After an ambitious project fell through, he found himself assigning students to create "a boy/girl story" that would have a strong political focus. Riots and assassinations would provide the background for a story told largely through multiple images.

Such split-screen narratives had already proven popular in the 1960s with Andy Warhol's "The Chelsea Girls" and Norman Jewison's "The Thomas Crown Affair," but Ray pushed for a more extreme approach.

Frequently four or five images would be competing for the viewer's attention, and pulsing psychedelic effects suggested a light show.

The unwieldy final product, "We Can't Go Home Again" (1976), bombed at the Cannes Film Festival, but it's the kind of would-be groundbreaker that continues to stir interest long after its failure as a theatrical release.

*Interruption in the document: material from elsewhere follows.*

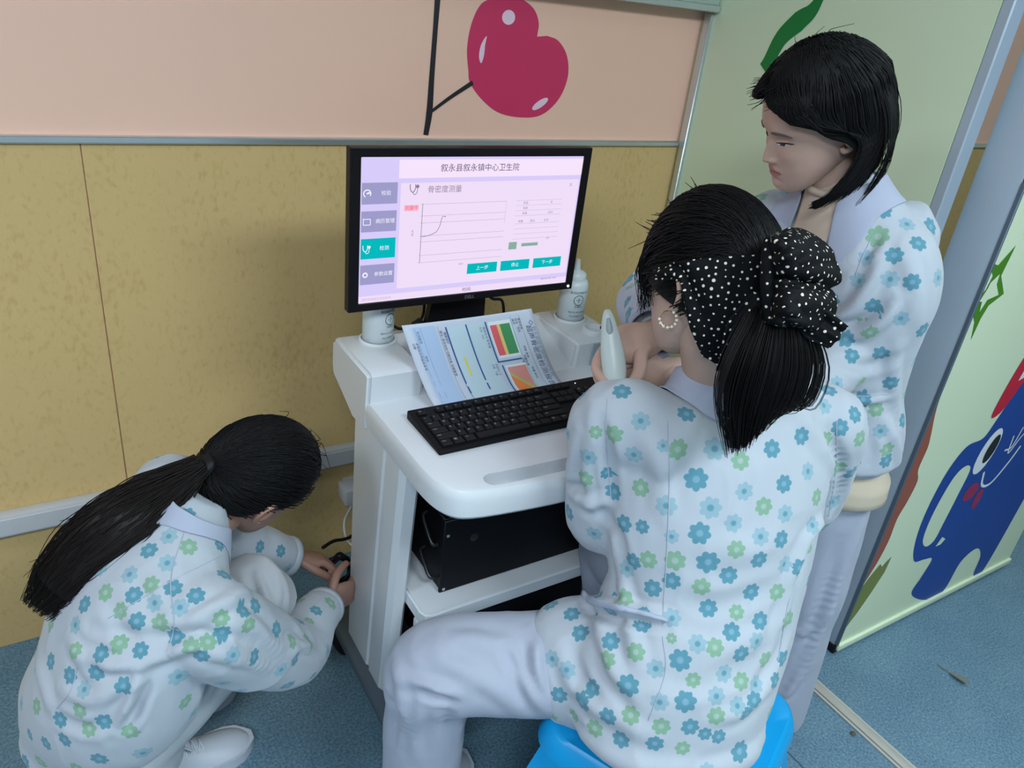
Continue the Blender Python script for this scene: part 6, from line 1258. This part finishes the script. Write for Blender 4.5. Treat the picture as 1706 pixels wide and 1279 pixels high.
# ------------------------------------------------------------------ leads on the floor by the trolley
cl = empty('coiled_lead', (.50, 1.42, .02), 'coiled black power lead between the crouching woman and trolley', 'cable')
c = at(566, 948, 1.90)
pts = []
for i in range(46):
    a = i * .62; r = .030 + .006 * math.sin(i * 1.7); pts.append(c + A(.9, .25, 0) * r * math.cos(a) + nrm(A(-.2, .35, .9)) * r * math.sin(a) + A(-.2, -.6, .1) * .010 * math.sin(i * .9))
tube('coil', pts, .0036, M_black, cl, 7, 3)
tube('lead', [at(538, 912, 1.87), at(556, 901, 1.92), at(580, 896, 1.98), (.66, 1.52, .24), (.72, 1.55, .02)], .0042, M_black, cl, 8, 8)
tube('lead', [c + A(.0, 0, -.03), at(575, 985, 1.90), (.52, 1.46, .12), (.56, 1.5, .006), (.7, 1.5, .006)], .0036, M_black, cl, 8, 8)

A new, digitally restored version of the film is a collaboration between The Nicholas Ray Foundation and Ray's widow, Susan Ray (he died in 1979). It's playing at Northwest Film Forum along with Susan's "Don't Expect Too Much," a 2011 documentary about the making of "We Can't Go Home Again."

"Don't Expect Too Much" is the punch line for one of Ray's favorite jokes, and his droll delivery of it is one of the high points of "We Can't Go Home Again." Unfortunately, the rest of the picture meanders through a series of incidents that are never satisfyingly drawn together.

More entertaining is Susan's film, which makes effective use of interviews with crew members who remember what it was like to take a class from a major Hollywood director. Their anecdotes about Ray's creation of a filmmaking commune are vivid and affectionate, and they're punctuated with material from the film that is sometimes alarming but always informative.